Le bourgeois de Narni fut tellement effrayé de cette vision, qu’il en demeura malade pendant un an. Toute la ville de Narni, disent de sérieuses relations, fut témoin de cette procession merveilleuse, qui se fit en plein jour.

N’oublions pas, à propos du sujet qui nous occupe, une croyance très-répandue, en Allemagne : c’est qu’on peut vendre son âme au diable. Dans tous les pactes faits avec l’esprit des ténèbres, celui qui s’engage vend son âme. Les Allemands ajoutent même qu’après cet horrible marché le vendeur n’a plus d’ombre. On conte à ce propos l’histoire d’un étudiant qui fit pacte avec le diable pour devenir l’époux d’une jeune dame dont il ne pouvait obtenir la main. Il y réussit en vertu du pacte. Mais au moment de la célébration du mariage, un rayon de soleil frappa les deux époux qu’on allait unir ; on s’aperçut avec effroi que le jeune homme n’avait pas d’ombre : on reconnut qu’il avait vendu son âme, et tout fut rompu.

Généralement les insensés qui vendent leur âme font leurs conditions, et s’arrangent pour vivre un certain nombre d’années après le pacte.

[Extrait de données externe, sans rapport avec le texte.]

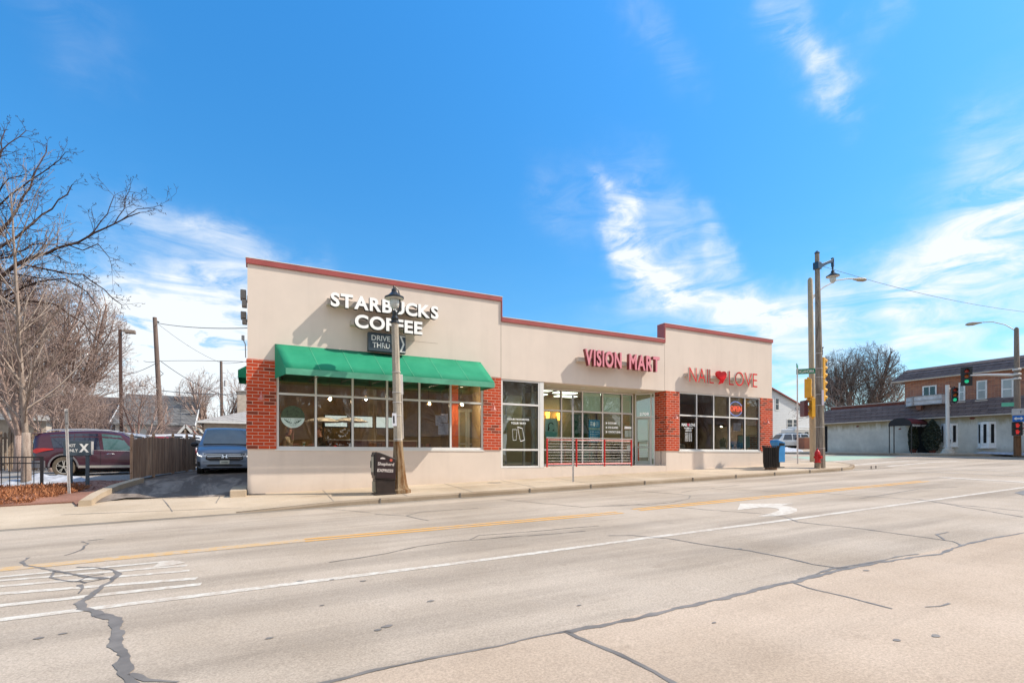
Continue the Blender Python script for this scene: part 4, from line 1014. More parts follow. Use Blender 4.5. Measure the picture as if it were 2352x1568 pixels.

Mais si on vend sans fixer de terme, le diable, qui est pressé de jouir, n’est pas toujours délicat ; et voici un trait qui mérite attention :

Trois ivrognes s’entretenaient, en buvant, de l’immortalité de l’âme et des peines de l’enfer. L’un d’eux commença à s’en moquer, et dit là-dessus des stupidités dignes de la circonstance. C’était dans un cabaret de village. Cependant survient un homme de haute stature, vêtu gravement, qui s’assied près des buveurs et leur demande de quoi ils rient. Le plaisant villageois le met au fait, ajoutant qu’il fait si peu de cas de son âme, qu’il est prêt à la vendre au plus offrant et à bon marché, et qu’ils en boiront l’argent. « Et combien me la veux-tu vendre ? » dit le nouveau venu. Sans marchander, ils con-

  1. Josèphe, De bello jud., liv. VI, cap. i, cité par D. Calmet, première partie du Traité des apparitions, ch. xvi.
  2. De cura pro mortuis, cité par D. Calmet, première partie, ch. xiv.